:: Exercise objective ::
Extract the complete data exactly as given.

======== Information shown

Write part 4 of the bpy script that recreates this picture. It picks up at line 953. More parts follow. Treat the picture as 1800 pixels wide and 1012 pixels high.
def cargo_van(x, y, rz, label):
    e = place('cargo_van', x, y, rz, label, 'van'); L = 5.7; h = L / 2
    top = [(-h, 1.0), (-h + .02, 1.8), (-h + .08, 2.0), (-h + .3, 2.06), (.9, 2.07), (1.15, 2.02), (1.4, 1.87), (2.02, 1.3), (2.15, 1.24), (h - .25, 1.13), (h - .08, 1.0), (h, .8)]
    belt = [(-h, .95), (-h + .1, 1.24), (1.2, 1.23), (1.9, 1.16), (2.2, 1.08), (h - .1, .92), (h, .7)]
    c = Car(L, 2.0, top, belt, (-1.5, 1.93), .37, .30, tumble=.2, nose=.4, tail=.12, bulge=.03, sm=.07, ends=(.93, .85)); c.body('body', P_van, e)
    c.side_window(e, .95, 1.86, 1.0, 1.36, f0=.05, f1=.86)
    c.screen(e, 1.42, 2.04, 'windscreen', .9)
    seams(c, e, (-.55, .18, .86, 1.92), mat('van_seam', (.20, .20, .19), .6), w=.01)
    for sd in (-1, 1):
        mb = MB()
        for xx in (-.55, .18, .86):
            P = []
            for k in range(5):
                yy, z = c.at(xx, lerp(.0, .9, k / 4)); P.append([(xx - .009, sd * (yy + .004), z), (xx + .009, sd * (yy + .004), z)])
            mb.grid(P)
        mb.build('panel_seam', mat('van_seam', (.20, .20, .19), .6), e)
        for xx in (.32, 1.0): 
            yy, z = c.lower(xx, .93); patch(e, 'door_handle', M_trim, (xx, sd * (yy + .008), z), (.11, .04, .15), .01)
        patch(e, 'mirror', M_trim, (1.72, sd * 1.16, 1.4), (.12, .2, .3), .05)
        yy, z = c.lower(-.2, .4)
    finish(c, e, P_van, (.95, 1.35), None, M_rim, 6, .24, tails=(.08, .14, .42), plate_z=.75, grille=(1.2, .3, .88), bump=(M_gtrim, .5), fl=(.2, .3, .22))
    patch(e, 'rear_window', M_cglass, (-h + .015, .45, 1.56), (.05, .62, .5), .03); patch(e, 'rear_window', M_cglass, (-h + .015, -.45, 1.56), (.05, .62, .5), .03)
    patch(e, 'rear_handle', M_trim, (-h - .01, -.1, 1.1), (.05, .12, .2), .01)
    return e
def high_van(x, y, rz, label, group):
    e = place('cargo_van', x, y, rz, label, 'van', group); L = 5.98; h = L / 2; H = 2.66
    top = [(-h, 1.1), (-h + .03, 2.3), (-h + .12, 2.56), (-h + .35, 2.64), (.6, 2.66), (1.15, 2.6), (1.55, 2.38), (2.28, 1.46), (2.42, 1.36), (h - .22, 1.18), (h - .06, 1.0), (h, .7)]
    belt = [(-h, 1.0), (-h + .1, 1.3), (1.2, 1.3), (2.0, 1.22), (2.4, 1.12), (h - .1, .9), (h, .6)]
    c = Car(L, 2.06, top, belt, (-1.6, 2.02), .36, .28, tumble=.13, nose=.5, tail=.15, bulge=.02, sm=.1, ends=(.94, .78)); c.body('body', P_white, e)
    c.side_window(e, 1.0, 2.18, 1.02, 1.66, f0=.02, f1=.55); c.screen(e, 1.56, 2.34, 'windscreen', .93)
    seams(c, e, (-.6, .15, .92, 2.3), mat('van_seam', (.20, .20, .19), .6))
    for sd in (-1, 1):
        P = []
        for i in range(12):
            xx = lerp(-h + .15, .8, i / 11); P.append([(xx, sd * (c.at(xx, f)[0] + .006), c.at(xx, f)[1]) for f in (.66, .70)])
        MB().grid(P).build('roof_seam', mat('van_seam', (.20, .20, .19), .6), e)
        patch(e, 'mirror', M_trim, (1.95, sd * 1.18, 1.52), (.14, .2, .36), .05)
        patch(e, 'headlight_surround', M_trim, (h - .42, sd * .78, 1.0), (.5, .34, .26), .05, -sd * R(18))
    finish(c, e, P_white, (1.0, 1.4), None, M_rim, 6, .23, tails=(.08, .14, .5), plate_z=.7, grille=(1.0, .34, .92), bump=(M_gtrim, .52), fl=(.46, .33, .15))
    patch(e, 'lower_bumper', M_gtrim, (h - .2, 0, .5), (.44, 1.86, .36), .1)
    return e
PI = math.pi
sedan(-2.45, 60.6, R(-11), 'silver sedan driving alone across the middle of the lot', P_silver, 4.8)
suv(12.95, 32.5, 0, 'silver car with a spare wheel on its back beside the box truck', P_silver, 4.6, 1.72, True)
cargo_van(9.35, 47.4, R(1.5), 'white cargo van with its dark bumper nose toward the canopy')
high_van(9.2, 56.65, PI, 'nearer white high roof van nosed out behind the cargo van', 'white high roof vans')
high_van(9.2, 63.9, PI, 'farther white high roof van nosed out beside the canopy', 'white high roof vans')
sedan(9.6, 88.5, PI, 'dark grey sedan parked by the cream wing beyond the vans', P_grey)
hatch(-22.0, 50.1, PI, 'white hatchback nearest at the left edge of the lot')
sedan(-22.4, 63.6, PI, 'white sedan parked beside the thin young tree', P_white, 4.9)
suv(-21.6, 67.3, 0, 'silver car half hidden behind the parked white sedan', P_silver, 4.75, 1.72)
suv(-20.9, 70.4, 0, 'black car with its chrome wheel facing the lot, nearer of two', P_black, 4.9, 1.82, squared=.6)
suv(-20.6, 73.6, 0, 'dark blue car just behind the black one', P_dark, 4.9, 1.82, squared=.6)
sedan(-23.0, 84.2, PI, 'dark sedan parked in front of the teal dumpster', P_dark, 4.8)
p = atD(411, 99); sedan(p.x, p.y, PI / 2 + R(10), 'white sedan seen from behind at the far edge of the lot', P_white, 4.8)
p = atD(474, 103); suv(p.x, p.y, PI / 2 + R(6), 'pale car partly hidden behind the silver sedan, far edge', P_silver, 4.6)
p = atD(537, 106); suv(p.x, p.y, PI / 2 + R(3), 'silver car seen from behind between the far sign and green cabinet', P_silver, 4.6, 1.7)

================

:: Answer ::
Write part 4 of the bpy script that recreates this picture. It picks up at line 953. More parts follow. Treat the picture as 1800 pixels wide and 1012 pixels high.
def cargo_van(x, y, rz, label):
    e = place('cargo_van', x, y, rz, label, 'van'); L = 5.7; h = L / 2
    top = [(-h, 1.0), (-h + .02, 1.8), (-h + .08, 2.0), (-h + .3, 2.06), (.9, 2.07), (1.15, 2.02), (1.4, 1.87), (2.02, 1.3), (2.15, 1.24), (h - .25, 1.13), (h - .08, 1.0), (h, .8)]
    belt = [(-h, .95), (-h + .1, 1.24), (1.2, 1.23), (1.9, 1.16), (2.2, 1.08), (h - .1, .92), (h, .7)]
    c = Car(L, 2.0, top, belt, (-1.5, 1.93), .37, .30, tumble=.2, nose=.4, tail=.12, bulge=.03, sm=.07, ends=(.93, .85)); c.body('body', P_van, e)
    c.side_window(e, .95, 1.86, 1.0, 1.36, f0=.05, f1=.86)
    c.screen(e, 1.42, 2.04, 'windscreen', .9)
    seams(c, e, (-.55, .18, .86, 1.92), mat('van_seam', (.20, .20, .19), .6), w=.01)
    for sd in (-1, 1):
        mb = MB()
        for xx in (-.55, .18, .86):
            P = []
            for k in range(5):
                yy, z = c.at(xx, lerp(.0, .9, k / 4)); P.append([(xx - .009, sd * (yy + .004), z), (xx + .009, sd * (yy + .004), z)])
            mb.grid(P)
        mb.build('panel_seam', mat('van_seam', (.20, .20, .19), .6), e)
        for xx in (.32, 1.0): 
            yy, z = c.lower(xx, .93); patch(e, 'door_handle', M_trim, (xx, sd * (yy + .008), z), (.11, .04, .15), .01)
        patch(e, 'mirror', M_trim, (1.72, sd * 1.16, 1.4), (.12, .2, .3), .05)
        yy, z = c.lower(-.2, .4)
    finish(c, e, P_van, (.95, 1.35), None, M_rim, 6, .24, tails=(.08, .14, .42), plate_z=.75, grille=(1.2, .3, .88), bump=(M_gtrim, .5), fl=(.2, .3, .22))
    patch(e, 'rear_window', M_cglass, (-h + .015, .45, 1.56), (.05, .62, .5), .03); patch(e, 'rear_window', M_cglass, (-h + .015, -.45, 1.56), (.05, .62, .5), .03)
    patch(e, 'rear_handle', M_trim, (-h - .01, -.1, 1.1), (.05, .12, .2), .01)
    return e
def high_van(x, y, rz, label, group):
    e = place('cargo_van', x, y, rz, label, 'van', group); L = 5.98; h = L / 2; H = 2.66
    top = [(-h, 1.1), (-h + .03, 2.3), (-h + .12, 2.56), (-h + .35, 2.64), (.6, 2.66), (1.15, 2.6), (1.55, 2.38), (2.28, 1.46), (2.42, 1.36), (h - .22, 1.18), (h - .06, 1.0), (h, .7)]
    belt = [(-h, 1.0), (-h + .1, 1.3), (1.2, 1.3), (2.0, 1.22), (2.4, 1.12), (h - .1, .9), (h, .6)]
    c = Car(L, 2.06, top, belt, (-1.6, 2.02), .36, .28, tumble=.13, nose=.5, tail=.15, bulge=.02, sm=.1, ends=(.94, .78)); c.body('body', P_white, e)
    c.side_window(e, 1.0, 2.18, 1.02, 1.66, f0=.02, f1=.55); c.screen(e, 1.56, 2.34, 'windscreen', .93)
    seams(c, e, (-.6, .15, .92, 2.3), mat('van_seam', (.20, .20, .19), .6))
    for sd in (-1, 1):
        P = []
        for i in range(12):
            xx = lerp(-h + .15, .8, i / 11); P.append([(xx, sd * (c.at(xx, f)[0] + .006), c.at(xx, f)[1]) for f in (.66, .70)])
        MB().grid(P).build('roof_seam', mat('van_seam', (.20, .20, .19), .6), e)
        patch(e, 'mirror', M_trim, (1.95, sd * 1.18, 1.52), (.14, .2, .36), .05)
        patch(e, 'headlight_surround', M_trim, (h - .42, sd * .78, 1.0), (.5, .34, .26), .05, -sd * R(18))
    finish(c, e, P_white, (1.0, 1.4), None, M_rim, 6, .23, tails=(.08, .14, .5), plate_z=.7, grille=(1.0, .34, .92), bump=(M_gtrim, .52), fl=(.46, .33, .15))
    patch(e, 'lower_bumper', M_gtrim, (h - .2, 0, .5), (.44, 1.86, .36), .1)
    return e
PI = math.pi
sedan(-2.45, 60.6, R(-11), 'silver sedan driving alone across the middle of the lot', P_silver, 4.8)
suv(12.95, 32.5, 0, 'silver car with a spare wheel on its back beside the box truck', P_silver, 4.6, 1.72, True)
cargo_van(9.35, 47.4, R(1.5), 'white cargo van with its dark bumper nose toward the canopy')
high_van(9.2, 56.65, PI, 'nearer white high roof van nosed out behind the cargo van', 'white high roof vans')
high_van(9.2, 63.9, PI, 'farther white high roof van nosed out beside the canopy', 'white high roof vans')
sedan(9.6, 88.5, PI, 'dark grey sedan parked by the cream wing beyond the vans', P_grey)
hatch(-22.0, 50.1, PI, 'white hatchback nearest at the left edge of the lot')
sedan(-22.4, 63.6, PI, 'white sedan parked beside the thin young tree', P_white, 4.9)
suv(-21.6, 67.3, 0, 'silver car half hidden behind the parked white sedan', P_silver, 4.75, 1.72)
suv(-20.9, 70.4, 0, 'black car with its chrome wheel facing the lot, nearer of two', P_black, 4.9, 1.82, squared=.6)
suv(-20.6, 73.6, 0, 'dark blue car just behind the black one', P_dark, 4.9, 1.82, squared=.6)
sedan(-23.0, 84.2, PI, 'dark sedan parked in front of the teal dumpster', P_dark, 4.8)
p = atD(411, 99); sedan(p.x, p.y, PI / 2 + R(10), 'white sedan seen from behind at the far edge of the lot', P_white, 4.8)
p = atD(474, 103); suv(p.x, p.y, PI / 2 + R(6), 'pale car partly hidden behind the silver sedan, far edge', P_silver, 4.6)
p = atD(537, 106); suv(p.x, p.y, PI / 2 + R(3), 'silver car seen from behind between the far sign and green cabinet', P_silver, 4.6, 1.7)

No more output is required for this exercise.